Friday, January 15, 2016

A Night On The Town… Rather An Afternoon On The Town

Credit: Ullstein Bild via Getty Images
Wednesday afternoon I went with three friends to see “The Danish Girl" and the next morning the movie was nominate for several Oscars. Eddie Redmayne and Alicia Viaknder were nominated for Best Actor and Supporting Actress and the movie was also nominated in the following categories; Best Production Design and Best Costume Design.

Overall I thought it was a good movie and in the end I was crying over her death. The movie was a fictional account of the lives of Lili Elbe (Einar Wegener) and Gerda Wegener.

My first thoughts were that the movie makes Gerda the martyr in that she stuck by Lili to the end, but in real life it is believed that Gerda was either a lesbian or bisexual. I also felt that they played the multi-personalities card too much. Lili kept on referring Lili and Einar as two different persons. They also made it sound like when Gerda had Einar dress up in stockings, shoes and ballerina dress was what caused Einar to transition but in real life she had always felt that she was a woman (the movie briefly touch on it when the movie had a flashback with Hans when they were teenagers) and the dress was just the trigger to bring her gender dysphoria to the surface.

I think what they got right was the turmoil that we go through before we transition how it is a wild roller coaster ride from one extreme to another. They also got it right how trans people and gays were treated as being insane back then. Even though they made Gerda the martyr it gave a pretty good portrayal of a wife whose husband transitioned. My favorite quote was “I think Lily's thoughts, I dream her dreams. She was always there.” My dreams have always been “Diana” as long as I can remember. A little humor was provided by Hans when he said to Lili “I've only liked a handful of people in my life, and you've been two of them.”

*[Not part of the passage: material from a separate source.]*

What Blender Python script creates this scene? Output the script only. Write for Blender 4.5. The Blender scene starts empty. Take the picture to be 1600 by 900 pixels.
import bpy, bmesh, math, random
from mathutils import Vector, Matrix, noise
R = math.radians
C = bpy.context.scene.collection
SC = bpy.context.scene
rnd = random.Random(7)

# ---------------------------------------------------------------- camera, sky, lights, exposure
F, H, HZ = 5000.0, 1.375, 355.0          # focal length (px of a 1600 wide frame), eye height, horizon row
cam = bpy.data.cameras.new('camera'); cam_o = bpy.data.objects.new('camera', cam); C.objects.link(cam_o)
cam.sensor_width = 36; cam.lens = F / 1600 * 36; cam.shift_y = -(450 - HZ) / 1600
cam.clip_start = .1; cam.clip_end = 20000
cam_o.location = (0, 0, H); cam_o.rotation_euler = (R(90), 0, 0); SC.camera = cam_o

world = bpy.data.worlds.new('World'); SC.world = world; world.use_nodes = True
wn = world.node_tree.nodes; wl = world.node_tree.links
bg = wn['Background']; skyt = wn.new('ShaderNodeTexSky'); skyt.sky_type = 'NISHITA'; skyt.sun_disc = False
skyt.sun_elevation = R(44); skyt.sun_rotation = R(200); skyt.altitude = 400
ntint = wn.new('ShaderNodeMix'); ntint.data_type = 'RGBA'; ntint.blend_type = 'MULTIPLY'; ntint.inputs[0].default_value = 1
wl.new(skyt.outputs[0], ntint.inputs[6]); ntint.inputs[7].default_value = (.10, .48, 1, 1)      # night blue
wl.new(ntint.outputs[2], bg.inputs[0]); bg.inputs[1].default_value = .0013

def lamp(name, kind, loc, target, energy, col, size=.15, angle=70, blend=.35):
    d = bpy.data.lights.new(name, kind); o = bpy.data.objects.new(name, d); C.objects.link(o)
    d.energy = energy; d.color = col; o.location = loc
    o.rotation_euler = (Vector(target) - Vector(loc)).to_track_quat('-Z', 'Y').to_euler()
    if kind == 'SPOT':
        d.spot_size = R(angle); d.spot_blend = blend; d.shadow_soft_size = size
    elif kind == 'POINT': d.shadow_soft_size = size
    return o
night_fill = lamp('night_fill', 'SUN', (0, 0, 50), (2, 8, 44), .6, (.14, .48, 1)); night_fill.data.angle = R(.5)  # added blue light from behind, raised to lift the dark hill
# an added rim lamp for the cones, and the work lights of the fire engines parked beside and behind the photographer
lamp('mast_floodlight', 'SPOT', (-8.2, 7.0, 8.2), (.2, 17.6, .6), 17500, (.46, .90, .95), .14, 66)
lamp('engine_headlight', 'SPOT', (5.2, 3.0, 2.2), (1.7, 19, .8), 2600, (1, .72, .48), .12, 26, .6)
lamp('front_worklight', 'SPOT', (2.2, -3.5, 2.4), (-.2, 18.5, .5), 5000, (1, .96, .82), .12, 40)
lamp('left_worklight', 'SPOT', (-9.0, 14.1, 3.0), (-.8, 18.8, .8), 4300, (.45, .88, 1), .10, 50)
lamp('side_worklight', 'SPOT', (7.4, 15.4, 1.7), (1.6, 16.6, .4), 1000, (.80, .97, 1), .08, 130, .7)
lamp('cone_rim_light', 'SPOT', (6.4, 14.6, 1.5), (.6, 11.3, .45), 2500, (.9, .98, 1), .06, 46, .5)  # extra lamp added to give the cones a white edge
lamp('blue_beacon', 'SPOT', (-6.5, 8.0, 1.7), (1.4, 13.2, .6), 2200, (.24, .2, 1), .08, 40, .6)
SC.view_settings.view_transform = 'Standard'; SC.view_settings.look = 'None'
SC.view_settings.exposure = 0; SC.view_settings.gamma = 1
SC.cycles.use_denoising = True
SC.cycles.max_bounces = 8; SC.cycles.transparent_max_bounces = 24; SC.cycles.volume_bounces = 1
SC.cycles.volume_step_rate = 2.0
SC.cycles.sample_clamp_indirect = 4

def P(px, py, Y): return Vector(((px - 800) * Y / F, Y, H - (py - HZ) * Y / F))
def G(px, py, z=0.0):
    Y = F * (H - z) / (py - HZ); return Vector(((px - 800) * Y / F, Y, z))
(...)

I have always said that trans people should have a chance to audition for trans parts in the movies and The Danish Girl didn’t give trans people a chance to audition, however, they did have two trans actors who played cis gender parts in the movie, I wrote about it here.

The movie talked about the “doctor from Germany” who in real life was Dr. Magnus Hirschfeld and the real operation that she died from was a womb and ovaries transplant. A good article about the Lili Elbe was in the UK paper The Telegraph
Wegener lived at the dawn of understanding of human sex and gender. In 1918, Magnus Hirschfeld, a German physician who also founded the world’s first gay rights organisation, opened the Institute for Sexual Research in Berlin. Having spent the previous 30 years documenting the experiences of homosexual men and women around the world, Hirschfeld’s intention was to turn sexology into a rigorous academic discipline. It was Hirschfeld who came up with the term “transsexualismus” for those who wanted to become, rather than simply appear to be, a different sex. (This is distinct from being transgendered, which does not necessarily imply a desire for physical transformation.)
[…]
The procedures by which the then-47-year-old Wegener became Elbe are not precisely known, partly because the library and archive of the Institute for Sexual Research were destroyed by the Nazis in May 1933. In the biography Man into Woman, which incorporates many of Wegener/Elbe’s diary entries and letters, as well as conversations with the book’s “editor”, Niels Hoyer, details are elusive.
Just as a point of history; the Institute for Sexual Science that Dr. Hirschfeld founded was burned down by the Nazis Brown Shirts in 1933 and the classic picture of the Nazis burning books was actually from the Institute for Sexual Science.

After the movies we headed over to the Cheesecake Factory for dinner. I have been there many times and I always had a good time but the only problem is with all the types of cheesecakes I can’t have any because there are way too many carbs in them.